そんなマリアさんが、イエス様のお母さんになる覚悟を決めることができたのは、親戚のエリサベトさんのところに会いに行ってからでした。天使はマリアさんにこうも言っていたのです。「あなたの親戚のエリサベトにも、子どもを生まないまま年を取っているけれども、男の子が生まれますよ。子どもがほしくても生まれなくて、ずっと悲しい思いをしていた人だけれど、もうだめだと思っていたエリサベトさんにも、神さまは大きな恵みを下さったんですよ」そして、エリサベトさんのところにいって、天使が言ったことが本当だったことを確かめたマリアさんが、喜んで歌ったのが、今日読まれた聖書のところです。

マリアさんは、天使が言ったことが本当だったと知って、「自分は小さなものだけれども、その自分に神さまが大きなことをしてくださった!」と喜んで歌いました。小さくて、あまり力も持っていないマリアさんを神さまは選んで、イエス様のお母さんとしてくださった。神さまが小さなマリアさんを選ばれたのは、マリアさんが特別美しかったり、特別ないいことをした人だったりしたからではなく、この小さなマリアさんをとおして、「貧しかったり、飢えていたり、力がなくて苦しんでいる人たちに、神さまは特に大切にして下さって、大きな恵みをくださるんだよ」というしるしを示されるためでした。

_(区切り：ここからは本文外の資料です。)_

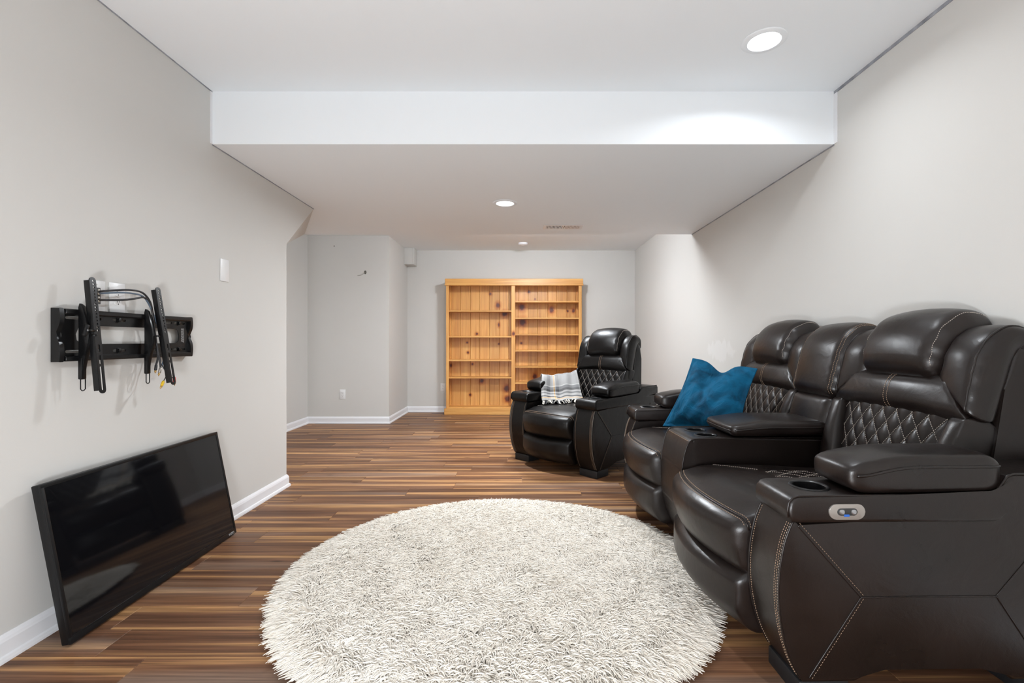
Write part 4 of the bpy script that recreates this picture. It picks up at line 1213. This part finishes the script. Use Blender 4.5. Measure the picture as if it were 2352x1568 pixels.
def build_pile(n):
    th = rng.uniform(0, 2 * PI, n); rad = RR * np.sqrt(rng.uniform(0, 1, n))
    ne = 5200                                             # denser rim, leaning outwards
    th[:ne] = rng.uniform(0, 2 * PI, ne); rad[:ne] = RR * rng.uniform(.965, 1.0, ne)
    # yarns grow in little clumps that share a root and lean together
    first = np.concatenate([(np.arange(ne) // 5) * 5, ne + (np.arange(n - ne) // 3) * 3])
    th, rad = th[first], rad[first]
    cx, cy = rad * np.cos(th), rad * np.sin(th)
    jx, jy = rng.normal(0, .0060, n), rng.normal(0, .0060, n)
    bx, by = cx + jx, cy + jy
    # direction field: swirling clumps
    def fld(x, y, s):
        return (np.sin(3.1 * x + 1.7 * y + s) + np.sin(-2.3 * x + 4.1 * y + 2.1 * s) + .8 * np.sin(9.1 * x - 6.7 * y + 3 * s) + .7 * np.sin(15 * x + 13 * y + 5 * s) + .6 * np.sin(27 * x - 31 * y + 7 * s))
    ang = fld(cx, cy, .7) * 1.3 + rng.normal(0, .75, n)[first] + rng.normal(0, .30, n)
    rimw = np.clip((rad / RR - .86) / .14, 0, 1)
    dx = np.cos(ang) * (1 - rimw) + np.cos(th) * rimw * 1.6; dy = np.sin(ang) * (1 - rimw) + np.sin(th) * rimw * 1.6
    dx += rng.normal(0, .25, n)[first]; dy += rng.normal(0, .25, n)[first]
    l = np.hypot(dx, dy) + 1e-6; dx /= l; dy /= l
    Lh = rng.uniform(.040, .072, n)[first] * rng.uniform(.85, 1.1, n) * np.where(rimw > .5, 1.02, 1.0)      # how far it lies over
    ht = rng.uniform(.024, .033, n)[first] * rng.uniform(.8, 1.1, n) * (1 + .18 * fld(bx, by, 2.9) / 3) * (1 - .45 * rimw)
    curl = rng.normal(0, .45, n)[first] + rng.normal(0, .12, n)
    wd = rng.uniform(.0017, .0028, n)
    t = np.array([0.0, .38, .72, 1.0])
    f_out = np.array([0.0, .22, .62, 1.0]); f_up = np.array([0.0, .68, 1.0, .86]); f_w = np.array([1.0, 1.05, .9, .35])
    P = np.zeros((n, 4, 3)); px, py = -dy, dx
    for k in range(4):
        side = curl * Lh * .55 * (t[k] ** 2)
        P[:, k, 0] = bx - jx * .5 * t[k] + dx * Lh * f_out[k] + px * side
        P[:, k, 1] = by - jy * .5 * t[k] + dy * Lh * f_out[k] + py * side
        P[:, k, 2] = .006 + ht * f_up[k]
    V = np.zeros((n, 4, 3, 3))
    for k in range(4):
        w = (wd * f_w[k])
        for q, an in enumerate((PI / 2, PI / 2 + 2 * PI / 3, PI / 2 + 4 * PI / 3)):
            V[:, k, q, 0] = P[:, k, 0] + px * np.cos(an) * w
            V[:, k, q, 1] = P[:, k, 1] + py * np.cos(an) * w
            V[:, k, q, 2] = np.maximum(P[:, k, 2] + np.sin(an) * w, .001)
    quads = []
    for k in range(3):
        for q in range(3):
            q2 = (q + 1) % 3; quads.append((k * 3 + q, k * 3 + q2, (k + 1) * 3 + q2, (k + 1) * 3 + q))
    quads = np.array(quads)
    F = (np.arange(n)[:, None, None] * 12 + quads[None]).reshape(-1)
    me = bpy.data.meshes.new('rug_pile')
    me.vertices.add(n * 12); me.vertices.foreach_set('co', V.reshape(-1).astype(np.float32))
    nf = n * 9
    me.loops.add(nf * 4); me.loops.foreach_set('vertex_index', F.astype(np.int32))
    me.polygons.add(nf); me.polygons.foreach_set('loop_start', np.arange(0, nf * 4, 4, dtype=np.int32))
    me.polygons.foreach_set('use_smooth', np.ones(nf, dtype=bool))
    me.update(calc_edges=True); me.validate()
    a = me.attributes.new('yarn', 'FLOAT', 'POINT')
    c = np.clip(.55 + rng.normal(0, .16, n)[first] + rng.normal(0, .14, n) + .10 * fld(bx, by, 4.4) / 2, 0, 1)
    a.data.foreach_set('value', np.repeat(c, 12).astype(np.float32))
    me.materials.append(MATS['rug_yarn'])
    o = bpy.data.objects.new('rug_pile', me); COL.objects.link(o); o.parent = rug; o['kind'] = 'stuff'
    return o
build_pile(100000)

# ------------------------------------------------------------------ blue velvet pillow on the far seat
m, nt, b = nodes_of('velvet_blue')
tcn = N(nt, 'ShaderNodeTexCoord'); n1 = N(nt, 'ShaderNodeTexNoise'); n1.inputs['Scale'].default_value = 7; n1.inputs['Detail'].default_value = 5; n1.inputs['Distortion'].default_value = 1.2
nt.links.new(tcn.outputs['Object'], n1.inputs['Vector'])
r = N(nt, 'ShaderNodeValToRGB'); r.color_ramp.elements[0].position = .36; r.color_ramp.elements[1].position = .58
r.color_ramp.elements[0].color = (0.002, 0.040, 0.085, 1); r.color_ramp.elements[1].color = (0.003, 0.095, 0.195, 1)
nt.links.new(n1.outputs['Fac'], r.inputs['Fac']); nt.links.new(r.outputs['Color'], b.inputs['Base Color'])
b.inputs['Roughness'].default_value = 0.75; b.inputs['Sheen Weight'].default_value = 0.10; b.inputs['Specular IOR Level'].default_value = 0.15; b.inputs['Sheen Roughness'].default_value = 0.35
b.inputs['Sheen Tint'].default_value = (0.15, 0.5, 0.75, 1)
n2 = N(nt, 'ShaderNodeTexNoise'); n2.inputs['Scale'].default_value = 11; n2.inputs['Detail'].default_value = 3; n2.inputs['Distortion'].default_value = 1.5
nt.links.new(tcn.outputs['Object'], n2.inputs['Vector'])
bp = N(nt, 'ShaderNodeBump'); bp.inputs['Strength'].default_value = .45; bp.inputs['Distance'].default_value = .03
nt.links.new(n2.outputs['Fac'], bp.inputs['Height']); nt.links.new(bp.outputs['Normal'], b.inputs['Normal'])
MATS['velvet_blue'] = m
BL, TL, TR, BR = Vector((.905, 3.085, .515)), Vector((1.075, 3.02, .955)), Vector((1.345, 2.74, .905)), Vector((1.185, 2.62, .53))
ctr = (BL + TL + TR + BR) / 4
pw = tag(empty('throw_pillow', (ctr.x, ctr.y, .505)), 'blue velvet throw pillow with chopped top on the loveseat', 'pillow')
def mid(u, v):
    """u along the bottom edge, v upwards (0..1)"""
    p = BL * (1 - u) * (1 - v) + BR * u * (1 - v) + TR * u * v + TL * (1 - u) * v
    notch = math.exp(-((u - .47) / .17) ** 2) * smooth(.30, 1.0, v)
    p += Vector((0, 0, -.060)) * notch
    # edges draw in between the corners
    q = Vector((0, 0, 0)); du = (BR - BL).normalized(); dv = (TL - BL).normalized()
    q += du * .022 * math.sin(PI * v) * (1 - 2 * u); 
    q += dv * .018 * math.sin(PI * u) * (1 - 2 * v) * (1 if v < .5 else 0)
    return p + q
pn = (BR - BL).cross(TL - BL).normalized()
if pn.y > 0: pn = -pn
def thick(u, v):
    a = max(0.0, 1 - abs(2 * u - 1) ** 2.6); c = max(0.0, 1 - abs(2 * v - 1) ** 2.6)
    t = .088 * (a * c) ** .62
    t *= 1 - .38 * math.exp(-((u - .47) / .13) ** 2) * smooth(.45, 1.0, v)
    return t
FLG = .045
def pil(sgn):
    nn = 56; V = []
    for j in range(nn + 1):
        for i in range(nn + 1):
            u, v = i / nn, j / nn
            uu = (u - FLG) / (1 - 2 * FLG); vv = (v - FLG) / (1 - 2 * FLG)
            inside = 0 <= uu <= 1 and 0 <= vv <= 1
            t = thick(uu, vv) if inside else 0
            wr = 0.0
            if inside:
                wr = .0035 * math.sin(26 * u + 11 * v + 2.5 * math.sin(7 * v)) * (1 - math.exp(-t * 40)) + .003 * math.sin(19 * v - 31 * u)* (1 - math.exp(-t * 40))
            V.append(mid(u, v) + pn * (sgn * (t + .003) + (wr if sgn > 0 else 0)) - ctr.xy.to_3d() - Vector((0, 0, .505)))
    F = [(j * (nn + 1) + i, j * (nn + 1) + i + 1, (j + 1) * (nn + 1) + i + 1, (j + 1) * (nn + 1) + i) for j in range(nn) for i in range(nn)]
    return V, F, nn
V1, F1, nn = pil(1); V2, F2, _ = pil(-1)
o = len(V1); F = list(F1) + [tuple(reversed([i + o for i in f])) for f in F2]
ring = [i for i in range(nn + 1)] + [j * (nn + 1) + nn for j in range(1, nn + 1)] + [nn * (nn + 1) + i for i in range(nn - 1, -1, -1)] + [j * (nn + 1) for j in range(nn - 1, 0, -1)]
for a, c in zip(ring, ring[1:] + ring[:1]): F.append((c, a, a + o, c + o))
bm = bmesh.new(); vs = [bm.verts.new(v) for v in V1 + V2]
for f in F: bm.faces.new([vs[i] for i in f])
cover = make_bm('pillow_cover', bm, 'velvet_blue', pw, True, None)
seam = []
for (u0, v0, u1, v1) in ((FLG, FLG, 1 - FLG, FLG), (1 - FLG, FLG, 1 - FLG, 1 - FLG), (1 - FLG, 1 - FLG, FLG, 1 - FLG), (FLG, 1 - FLG, FLG, FLG)):
    seam.append([mid(lerp(u0, u1, i / 30), lerp(v0, v1, i / 30)) + pn * .0035 - ctr.xy.to_3d() - Vector((0, 0, .505)) for i in range(31)])
tubes('flange_seam', seam, .0018, 'velvet_blue', pw, 5)

# ------------------------------------------------------------------ plaid throw over the recliner's arm
m, nt, b = nodes_of('plaid_wool')
uv = N(nt, 'ShaderNodeUVMap'); sep = N(nt, 'ShaderNodeSeparateXYZ'); nt.links.new(uv.outputs['UV'], sep.inputs[0])
def band_ramp(sock, stops):
    rr = N(nt, 'ShaderNodeValToRGB'); rr.color_ramp.interpolation = 'CONSTANT'; el = rr.color_ramp.elements
    el[0].position = 0; el[0].color = rgb(stops[0][1]); el[1].position = stops[1][0]; el[1].color = rgb(stops[1][1])
    for p, c in stops[2:]:
        e = el.new(p); e.color = rgb(c)
    nt.links.new(sock, rr.inputs['Fac']); return rr
G, W, K, Y = (.25, .246, .242), (.40, .392, .38), (.025, .025, .028), (.60, .33, .06)
D = (.17, .17, .175)
D = (.12, .12, .125)
ra = band_ramp(sep.outputs['Y'], [(0, W), (.10, Y), (.125, W), (.15, K), (.19, W), (.26, D), (.30, W), (.34, K), (.40, D), (.47, W), (.50, G), (.90, D), (.95, W)])
rb = band_ramp(sep.outputs['X'], [(0, W), (.06, G), (.14, D), (.22, G), (.30, W), (.315, Y), (.345, W), (.37, D), (.45, G), (.52, G), (.96, W)])
mxn = N(nt, 'ShaderNodeMix', data_type='RGBA'); mxn.inputs['Factor'].default_value = .36
nt.links.new(ra.outputs['Color'], mxn.inputs[6]); nt.links.new(rb.outputs['Color'], mxn.inputs[7])
nt.links.new(mxn.outputs[2], b.inputs['Base Color']); b.inputs['Roughness'].default_value = .95; b.inputs['Specular IOR Level'].default_value = .1
wv = N(nt, 'ShaderNodeTexNoise'); wv.inputs['Scale'].default_value = 350
bp = N(nt, 'ShaderNodeBump'); bp.inputs['Strength'].default_value = .3; bp.inputs['Distance'].default_value = .002
nt.links.new(wv.outputs['Fac'], bp.inputs['Height']); nt.links.new(bp.outputs['Normal'], b.inputs['Normal'])
MATS['plaid_wool'] = m
plain('fringe_cream', (.68, .64, .56), .95); plain('fringe_black', (.03, .03, .032), .95)
bl = tag(empty('throw_blanket', (0.237, 3.995, 0), math.radians(-45.5)), 'grey and cream plaid throw with fringe on the recliner seat', 'blanket')
# rows from the fringe up over the arm pad and down its outer side (recliner-local x, y, z), left edge and right edge
rows = [((-.235, .145, .515), (.03, .405, .535)), ((-.265, .165, .565), (-.02, .435, .580)), ((-.292, .195, .640), (-.075, .475, .660)),
        ((-.325, .235, .712), (-.13, .515, .735)), ((-.36, .275, .738), (-.175, .545, .770)), ((-.42, .33, .735), (-.25, .585, .745)), ((-.478, .375, .700), (-.33, .62, .70)), ((-.49, .385, .60), (-.36, .63, .70))]
LE = spline([r_[0] for r_ in rows], 8); RE = spline([r_[1] for r_ in rows], 8)
nr, nc = len(LE) - 1, 44
def blp(i, j):
    u = j / nc; p = LE[i].lerp(RE[i], u); v = i / nr
    sag = -.020 * math.sin(PI * u) * smooth(0, .5, v)
    wr = .008 * math.sin(11 * u + 3 * v) + .005 * math.sin(23 * u - 6 * v + 1) + .004 * math.sin(17 * v + 5 * u)
    return p + Vector((.45, -.45, .75)) * (wr * (.5 + .5 * smooth(1, .3, v))) + Vector((0, 0, sag + .014))
V = [blp(i, j) for i in range(nr + 1) for j in range(nc + 1)]
F = [(i * (nc + 1) + j, i * (nc + 1) + j + 1, (i + 1) * (nc + 1) + j + 1, (i + 1) * (nc + 1) + j) for i in range(nr) for j in range(nc)]
o = make('blanket_cloth', V, F, 'plaid_wool', bl)
uvl = o.data.uv_layers.new(name='UVMap')
for lp in o.data.loops:
    vi = lp.vertex_index; uvl.data[lp.index].uv = ((vi % (nc + 1)) / nc, min(1, (vi // (nc + 1)) / (nr * .60)))
sm_ = o.modifiers.new('thickness', 'SOLIDIFY'); sm_.thickness = .007; sm_.offset = 0
fl = {'fringe_cream': [], 'fringe_black': []}
for t in range(46):
    u = (t + .5) / 46; p = LE[0].lerp(RE[0], u) + Vector((0, 0, .010)) + Vector((.45, -.45, .75)) * .004 * math.sin(11 * u)
    d = Vector((.55, -.62, 0)) + Vector((random.uniform(-.5, .5), random.uniform(-.5, .5), 0)); d.normalize(); ln = random.uniform(.03, .055)
    sd2 = Vector((-d.y, d.x, 0)) * random.uniform(-.5, .5)
    z1 = .506
    key = 'fringe_black' if (t % 9) in (3, 4, 5, 7) else 'fringe_cream'
    fl[key].append(spline([p, p + d * ln * .4 + Vector((0, 0, .004)), Vector(((p + d * ln * .8 + sd2 * ln * .5).x, (p + d * ln * .8 + sd2 * ln * .5).y, max(z1, p.z - .008))), Vector(((p + d * ln + sd2 * ln).x, (p + d * ln + sd2 * ln).y, max(z1 - .002, p.z - .018)))], 4))
for kx, ls in fl.items():
    o = tubes('fringe', ls, .0036, kx, bl, 5); o['kind'] = 'stuff'

for o in list(COL.objects):
    if o.parent and any(t in o.name for t in ('stitching', 'piping', 'seam')): o['kind'] = 'stuff'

「主われを愛す」という歌がありますね。「主われを愛す、主は強ければ、われ弱くとも、おそれはあらじ・・・」これはアイスクリームの歌ではなくて、「神さまがわたしを愛してくださるから、わたしの力は弱いけれども、怖くはありません!」という意味の歌です。イエス様は、小さな赤ちゃんの姿で生まれてきてくださいました。その小さな、周りの人の助けがなくては何もできない赤ちゃんイエス様の姿の中に、大きな大きな神様の恵みが詰まっているのです。どんなに自分が小さく、弱く思えるときでも、神さまがいてくださるから、大丈夫!クリスマスは、そのことを喜ぶお祭りでもあります。

分級への展開

さんびしよう

*讃美歌は”こどもさんびか”(日キ版)より

□26番 「いざうたえ」

□改訂70番 「いざ歌え、いざ祝え」

やってみよう

☆クリスマスのヒミツのみことばを探そう!

①イ・ン・マ・ヌ・エ・ルを一文字ずつ書いたカードを教会のあちこちに隠しておく。

②6枚のカードを探しだして、言葉にしよう。(聖書マタイ1:23)

③インマヌエルの意味を聖書から調べよう※1枚の厚紙に文字を書いて、パズルのようにバラバラに切ってピースにしてもおもしろい。

話してみよう

「イエス様は、○○さんのためにお生まれになりました。」にメンバーの名前をそれぞれ入れて、みんなで言いましょう。どんな気持ちがするか、話してみましょう。